Abstract:
La parola schiavitù ci evoca alla mente la storia passata, il popolo egizio, la rivolta guidata da Spartaco a Roma, la tratta degli schiavi trasferiti dall' Africa all'America, le piantagioni di cotone e cacao, le colonie. Può sembrare incredibile per noi che viviamo in un Paese dove la cultura dei diritti umani ha radici solide, eppure accanto a noi, spesso invisibili ai nostri occhi, vivono uomini, donne e bambini costretti alla sofferenza in condizioni di vita durissime. Non hanno identità, lavorano senza alcuna tutela, trascinando la loro esistenza tra strade, campi, e lavori per lo più illegali, sottopagati, sfruttati. La nuova schiavitù prende il nome di prostituzione, accattonaggio, sfruttamento lavorativo e tratta di esseri umani. Nelle città moderne non esiste più la riduzione in schiavitù di una volta, quindi quella legata al concetto di totale privazione di libertà di una persona, ma le nuove forme di schiavitù sono forme molto più articolate che si basano sull'idea per la quale una persona potrebbe avere un'apparente liberà ed essere sostanzialmente invece soggiogata ad altre persone.
La tratta di persone è una realtà sociale molto complessa e in continua evoluzione, che si configura come una violazione dei diritti umani fondamentali della persona, del suo diritto alla libertà e all'autodeterminazione. La possibile presenza di vittime di tratta all'interno dei circuiti dei richiedenti protezione internazionale e lo scivolamento dei richiedenti asilo nel circuito della tratta sono fenomeni tipici ascrivibili al carattere complesso dei flussi migratori.

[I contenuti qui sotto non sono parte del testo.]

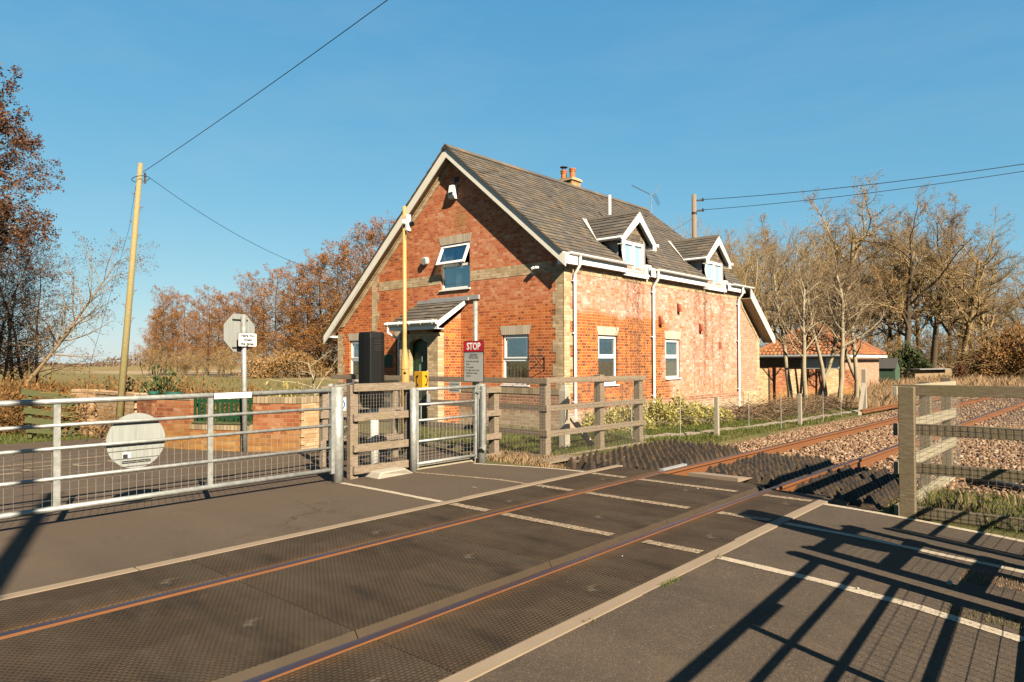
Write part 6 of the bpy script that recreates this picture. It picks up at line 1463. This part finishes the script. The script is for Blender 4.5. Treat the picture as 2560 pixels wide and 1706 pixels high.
def make_tree(key, kind, style, h, seed, bark, leaf=None, nleaf=0, lsize=.05, tr=None, twig=1., bark2=None):
    T, W, tips = grow(seed, h, style, tr)
    root = bpy.data.objects.new(kind, None); C.objects.link(root)
    V, F = segs_np(T[0], T[1], T[2], T[3], 6); npmesh('trunk', V, F, 4, bark, root, smooth=True)
    V, F = segs_np(W[0], W[1], np.array(W[2]) * twig, np.array(W[3]) * twig, 3); mi = np.zeros(len(F), int); mats = [bark2 or bark]
    if leaf:
        rs_ = np.random.RandomState(seed); tp = np.array([tuple(t) for t in tips]); idx = rs_.randint(0, len(tp), nleaf); pos = tp[idx] + rs_.normal(size=(nleaf, 3)) * lsize * 1.6
        V2, F2 = cards(pos, lsize, seed + 1); F = np.concatenate([F, F2 + len(V)]); V = np.concatenate([V, V2]); mi = np.concatenate([mi, np.ones(len(F2), int)]); mats.append(leaf)
    npmesh('crown', V, F, 4, mats, root, mi)
    protos[key] = [root, False]
    return root
def put(key, px, d, s=1., rz=0., label='', cat='tree', group=None, z=None, sz=None, tilt=0.):
    P = protos[key]; root = P[0] if not P[1] else copy_tree(P[0]); P[1] = True
    root.location = at(px, d, z); root.rotation_euler = (tilt, 0, rz); root.scale = (s, s, sz or s); tag(root, label, cat, group); return root
for k in range(4): make_tree('al%d' % k, 'alder_tree', ALDER, 12., 40 + k, 'bark_dark', 'alder_far', 8500, .048, .13, 1.7, 'bark_orange')
make_tree('aln', 'alder_tree', [dict(ALDER[0], n=14), dict(ALDER[1], num=46, t0=.34, len=.40, n=7), dict(ALDER[2], num=10), dict(ALDER[3], num=7)], 14., 61, 'bark_dark', 'alder_near', 40000, .046, .2, 1.2, 'bark_dark')
make_tree('alb', 'alder_tree', [dict(ALDER[0], w=.05), dict(ALDER[1], num=42, t0=.10, len=.44, n=7), dict(ALDER[2], num=9), dict(ALDER[3], num=5)], 8., 66, 'bark_dark', 'alder_near', 5000, .03, .09, 1.0, 'bark_dark')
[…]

Diventa indispensabile per gli operatori del settore, per la salvaguardia dei diritti delle vittime, sostenere i richiedenti e titolari di protezione internazionale vittime di tratta, o presunte tali, nei percorsi di accoglienza e di inclusione sociale, integrando i due sistemi, richiedenti asilo e rifugiati, e vittime di tratta. Si tratta di percorsi che necessitano di un sempre maggior confronto, scambio e collaborazione, per raggiungere consapevolezza della necessità di mettere insieme i due sistemi di tutela, e rendere l'azione più efficiente, non alternativa ma cumulativa.